> [SUPPLIED DATA]
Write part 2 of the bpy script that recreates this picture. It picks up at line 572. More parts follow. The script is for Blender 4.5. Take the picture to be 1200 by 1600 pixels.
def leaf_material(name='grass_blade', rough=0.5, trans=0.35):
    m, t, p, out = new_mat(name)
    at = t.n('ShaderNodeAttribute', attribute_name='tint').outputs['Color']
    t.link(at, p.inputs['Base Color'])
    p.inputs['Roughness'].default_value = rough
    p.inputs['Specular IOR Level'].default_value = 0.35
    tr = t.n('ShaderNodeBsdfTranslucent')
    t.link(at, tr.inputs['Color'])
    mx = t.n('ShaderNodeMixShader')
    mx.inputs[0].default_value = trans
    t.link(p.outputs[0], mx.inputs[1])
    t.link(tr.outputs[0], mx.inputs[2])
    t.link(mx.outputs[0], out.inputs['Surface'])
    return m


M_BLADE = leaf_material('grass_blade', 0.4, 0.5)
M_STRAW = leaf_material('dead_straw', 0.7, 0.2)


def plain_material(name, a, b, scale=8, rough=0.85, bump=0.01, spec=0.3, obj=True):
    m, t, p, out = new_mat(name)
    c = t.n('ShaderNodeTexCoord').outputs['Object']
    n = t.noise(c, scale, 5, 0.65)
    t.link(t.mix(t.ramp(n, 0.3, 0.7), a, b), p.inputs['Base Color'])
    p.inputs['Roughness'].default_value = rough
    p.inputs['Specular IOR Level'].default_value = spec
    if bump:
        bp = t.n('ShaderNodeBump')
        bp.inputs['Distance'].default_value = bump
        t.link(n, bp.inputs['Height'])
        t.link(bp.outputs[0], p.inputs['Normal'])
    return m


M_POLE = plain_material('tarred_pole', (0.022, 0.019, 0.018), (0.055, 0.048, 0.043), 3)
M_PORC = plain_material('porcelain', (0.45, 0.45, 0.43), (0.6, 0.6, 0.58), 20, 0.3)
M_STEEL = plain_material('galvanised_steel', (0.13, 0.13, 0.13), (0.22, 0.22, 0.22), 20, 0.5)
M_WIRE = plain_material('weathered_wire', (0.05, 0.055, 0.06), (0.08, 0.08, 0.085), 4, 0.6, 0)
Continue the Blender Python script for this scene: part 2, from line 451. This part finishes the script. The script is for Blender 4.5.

> [AIM OF THE TASK]
From the records above, extract each line exactly as shown.

> [FINAL ANSWER]
Write part 2 of the bpy script that recreates this picture. It picks up at line 572. More parts follow. The script is for Blender 4.5. Take the picture to be 1200 by 1600 pixels.
def leaf_material(name='grass_blade', rough=0.5, trans=0.35):
    m, t, p, out = new_mat(name)
    at = t.n('ShaderNodeAttribute', attribute_name='tint').outputs['Color']
    t.link(at, p.inputs['Base Color'])
    p.inputs['Roughness'].default_value = rough
    p.inputs['Specular IOR Level'].default_value = 0.35
    tr = t.n('ShaderNodeBsdfTranslucent')
    t.link(at, tr.inputs['Color'])
    mx = t.n('ShaderNodeMixShader')
    mx.inputs[0].default_value = trans
    t.link(p.outputs[0], mx.inputs[1])
    t.link(tr.outputs[0], mx.inputs[2])
    t.link(mx.outputs[0], out.inputs['Surface'])
    return m


M_BLADE = leaf_material('grass_blade', 0.4, 0.5)
M_STRAW = leaf_material('dead_straw', 0.7, 0.2)


def plain_material(name, a, b, scale=8, rough=0.85, bump=0.01, spec=0.3, obj=True):
    m, t, p, out = new_mat(name)
    c = t.n('ShaderNodeTexCoord').outputs['Object']
    n = t.noise(c, scale, 5, 0.65)
    t.link(t.mix(t.ramp(n, 0.3, 0.7), a, b), p.inputs['Base Color'])
    p.inputs['Roughness'].default_value = rough
    p.inputs['Specular IOR Level'].default_value = spec
    if bump:
        bp = t.n('ShaderNodeBump')
        bp.inputs['Distance'].default_value = bump
        t.link(n, bp.inputs['Height'])
        t.link(bp.outputs[0], p.inputs['Normal'])
    return m


M_POLE = plain_material('tarred_pole', (0.022, 0.019, 0.018), (0.055, 0.048, 0.043), 3)
M_PORC = plain_material('porcelain', (0.45, 0.45, 0.43), (0.6, 0.6, 0.58), 20, 0.3)
M_STEEL = plain_material('galvanised_steel', (0.13, 0.13, 0.13), (0.22, 0.22, 0.22), 20, 0.5)
M_WIRE = plain_material('weathered_wire', (0.05, 0.055, 0.06), (0.08, 0.08, 0.085), 4, 0.6, 0)
Continue the Blender Python script for this scene: part 2, from line 451. This part finishes the script. The script is for Blender 4.5.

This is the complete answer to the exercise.